I had a few problems like this myself recently.... have you tried:

Make sure that reset button isnt depressed

Removing the Chip, and Re-Inserting the chip, being absolutely 100% sure all the pins are seated correctly and the chip is the right way round. There is a little semicircular dimple on one end of the chip. There is a matching dimple on one end of the socket.

Reset switch Look at http://letsmakerobots.com/node/75, See where PICAXE28 is written on the board, and to the right of that there are 2 holes labelled R. Thats for the reset switch. Anything there? Any stray solder etc?

Voltage Pin. Above where it says R there are 3 pins. If you are looking at the board with PICAXE28 nearest to you, the left and middle pins should be jumpered to link V1 and V2. 

About the chip... I think it's well placed considering google's photo (showing the board + chip).


Reset switch: Nothing strange in 2 holes. Don't have any solder, but it have red plastic cover.

Voltage pin. The jumper is well placed (between left and middle pins)

How can I test / know if:

1. The Board it is working and not damaged?

2. The Chip PIC16F886 it is working and not damaged?
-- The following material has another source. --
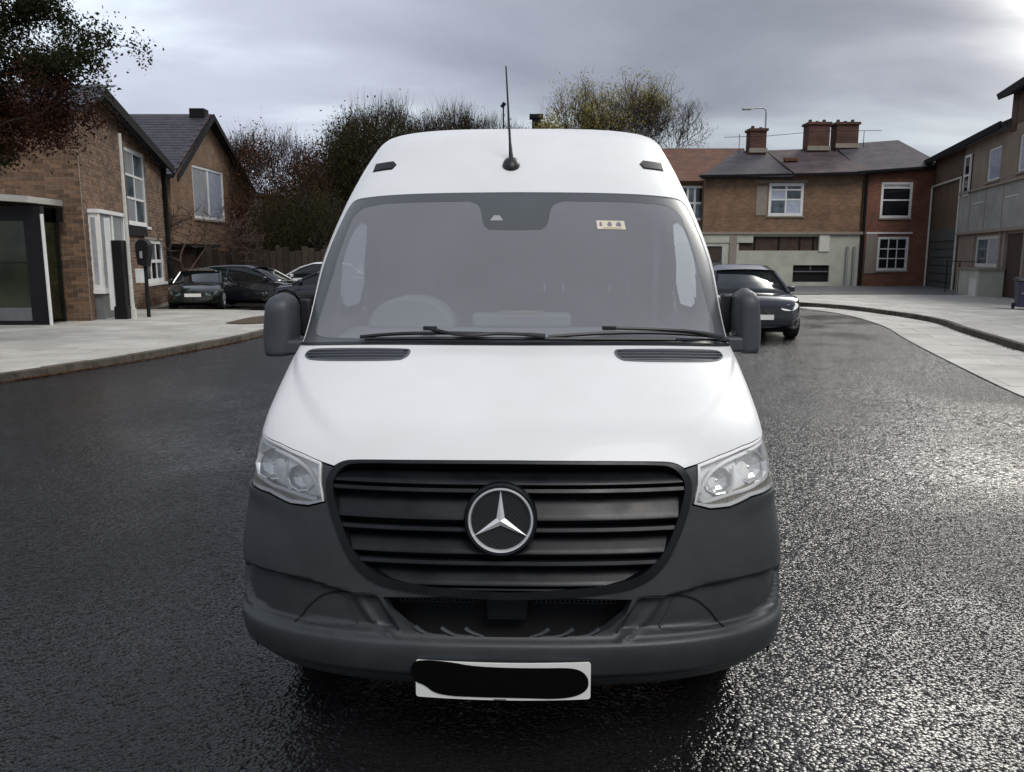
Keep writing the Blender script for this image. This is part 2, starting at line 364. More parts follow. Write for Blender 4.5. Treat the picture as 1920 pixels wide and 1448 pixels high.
def fill(outline, holes, step):
    """triangulate a 2-D region with an even inner grid; returns verts, tris, and the loops (lists of vertex indices)"""
    loops = [densify(l, step) for l in [outline] + holes]
    pts = []; edges = []
    for l in loops:
        k = len(pts); pts += l; edges += [(k + i, k + (i + 1) % len(l)) for i in range(len(l))]
    xs = [p[0] for p in outline]; ys = [p[1] for p in outline]
    if step < max(max(xs) - min(xs), max(ys) - min(ys)):
        gx, gy = np.meshgrid(np.arange(min(xs) + step * .5, max(xs), step), np.arange(min(ys) + step * .5, max(ys), step))
        gx[1::2] += step * .5; gx = gx.ravel(); gy = gy.ravel()
        ok = pip_np(gx, gy, outline)
        for h in holes: ok &= ~pip_np(gx, gy, h)
        gx, gy = gx[ok], gy[ok]
        for l in [outline] + holes:
            ok = dist_np(gx, gy, l) > step * .45; gx, gy = gx[ok], gy[ok]
        pts += list(zip(gx.tolist(), gy.tolist()))
    V, E, F, ov, oe, of = geometry.delaunay_2d_cdt([Vector(p) for p in pts], edges, [], 0, 1e-6)
    cx = np.array([sum(V[i].x for i in f) / 3 for f in F]); cy = np.array([sum(V[i].y for i in f) / 3 for f in F])
    ok = pip_np(cx, cy, loops[0])
    for h in loops[1:]: ok &= ~pip_np(cx, cy, h)
    F = [tuple(f) for f, o in zip(F, ok) if o]
    # orient consistently (counter-clockwise)
    G = []
    for f in F:
        a, b, c = (V[i] for i in f)
        G.append(f if (b.x - a.x) * (c.y - a.y) - (b.y - a.y) * (c.x - a.x) > 0 else f[::-1])
    cnt = {}
    for f in G:
        for i in range(3):
            e = (f[i], f[(i + 1) % 3]); cnt[e] = 1
    border = [e for e in cnt if (e[1], e[0]) not in cnt]
    return [(v.x, v.y) for v in V], G, border

# ================================================================= THE GROUND
tag(mesh('ground', [(-900, -300, -.03), (900, -300, -.03), (900, 1500, -.03), (-900, 1500, -.03)], [(0, 1, 2, 3)], 'ground'), kind='structure')
tag(mesh('road', [(-60, -12, 0), (60, -12, 0), (60, 62, 0), (-60, 62, 0)], [(0, 1, 2, 3)], 'asphalt'), kind='structure')
def catmull(P, n=6):
    Q = []
    for i in range(len(P) - 1):
        p0, p1, p2, p3 = (P[max(i - 1, 0)], P[i], P[i + 1], P[min(i + 2, len(P) - 1)])
        for k in range(n):
            t = k / n
            Q.append(tuple(.5 * (2 * p1[j] + (p2[j] - p0[j]) * t + (2 * p0[j] - 5 * p1[j] + 4 * p2[j] - p3[j]) * t * t + (3 * p1[j] - p0[j] - 3 * p2[j] + p3[j]) * t ** 3) for j in range(2)))
    return Q + [P[-1]]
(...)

Could I test both of them separately? but not electricaly, I mean with motors or servo or led or protoboard?

Can I do that?

have you selected the right micro controller  in the picaxe program

I have selected Picaxe-28x1 / 40x1

"A picaxe-28x1 chip is marked PIC16F886"

I don't really think this is the problem, but the voltage shown on the next to last picture shows 4.4 volts on the chip, and the spec says 4.5 to 5.5.  It would be worth trying brand new, unused alkalines to check that.  When perfectly fresh alkaline batteries (non rechargeable) have a voltage about 1.65 instead of 1.5.  Some chips are very sensitive to proper voltage.  I don't know about the ones on your picaxe board.

I tried a few seconds ago, with 3 new batteries AA alcaline.

Test clip battery = 4.95V

Test pins PIC16F886 = 4.90V

It show the same message "not found".